IE 11 is not supported. For an optimal experience visit our site on another browser.

Restaurant staff turns Mother's Day around for mom eating alone

When servers at a Ruby Tuesday in South Carolina saw a mom eating alone on Mother's Day, they went above and beyond to make her feel special.
/ Source: TODAY

When the staff at a Ruby Tuesday in Myrtle Beach, South Carolina saw Barbara Foy dining alone on Mother's Day, they went above and beyond to make her feel special. What they didn't realize was that they weren't just making her day — they were changing her life.

The staff at a Ruby Tuesday in Myrtle Beach, South Carolina made Barbara Foy's day (and life) feel a little brighter on Mother's Day.
The staff at a Ruby Tuesday in Myrtle Beach, South Carolina made Barbara Foy's day (and life) feel a little brighter on Mother's Day.Lauren Nave, general manager at Ruby Tuesday

Foy, 71, lives in a small South Carolina village called Murrells Inlet. Every day she drives to Pawley's Island to her toy store, The Freckled Frog, where she sells and plays games with local and visiting children. But outside of this sweet routine, Foy has endured hardships in recent years that have made her life difficult.

In October 2014, Foy told TODAY Food she awoke from a coma after three months. Since then, she lost her partner and had to try to overcome the difficulties that ensued after her first coma, from pneumonia to throat damage.

On Mother's Day Sunday, Foy had no one to celebrate with. Her only son, Blaine Foy, lives in Charlotte, North Carolina and the two had not spoken in several months. Her grandchildren, Ansley and Ashton, also live out of town.

Despite feeling down, Foy went to a local Ruby Tuesday for lunch. As first reported by WMBF News, when the staff noticed she was a mother dining alone, they decided to pull out all the stops to make her feel special.

"We were not OK with a mother feeling unloved on Mother’s Day," Ruby Tuesday server Mariah Brown told TODAY Food. "Growing up, I was told to treat others the way you wanna be treated. Me personally, if that was anybody’s mom I would have done the same thing."

As Foy sat unassumingly at her table, staffers Christianna Smith, Kabria Hasty and Brown prepared a Mother's Day gift basked filled with items from a nearby store, including a backscratcher with which Foy expressed a particular fondness, and $5. They also worked with the managers Lauren Nave and Don Donnelly to treat her to lunch.

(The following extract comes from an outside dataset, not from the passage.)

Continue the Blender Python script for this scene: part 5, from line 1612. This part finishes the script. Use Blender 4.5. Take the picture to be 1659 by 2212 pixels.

"I had all this on me and these girls didn’t know anything about me, just that I was sitting by myself. For their kindness — what they did for me to take so much off of me, to lift me up, " Foy told TODAY Food. "I just can’t believe what they did. People don’t do that."

Barbara Foy, 71, gets royal treatment at local Ruby Tuesday.
Barbara Foy, 71, gets royal treatment at local Ruby Tuesday.Barbara Foy

Foy's experience felt one of a kind, but it's not the first time Ruby Tuesday employees have teamed up to do a good deed. In Ohio, coworkers pitched into buy their cook a car so he wouldn't have to walk 18 miles everyday for work.

Foy plans to take the women out to a lunch date to repay them for what they did, but she feels the impact they made on her is impossible to reciprocate. Ruby Tuesday is trying to repay them, too: As a token of their appreciation, they're giving Smith, Hasty and Brown $1000 each.

"This is a life-changing experience for me. Those girls are so special, the managers, all of them — couldn’t have shown me so much kindness. They told me I was part of their family," Foy said.

That night around midnight, Foy reached her son on the phone and told him about her day. He was blown away.

"He does love me," said Foy as she chuckled. "I bet he won’t forget Mother’s Day again or forget to call his poor little mama."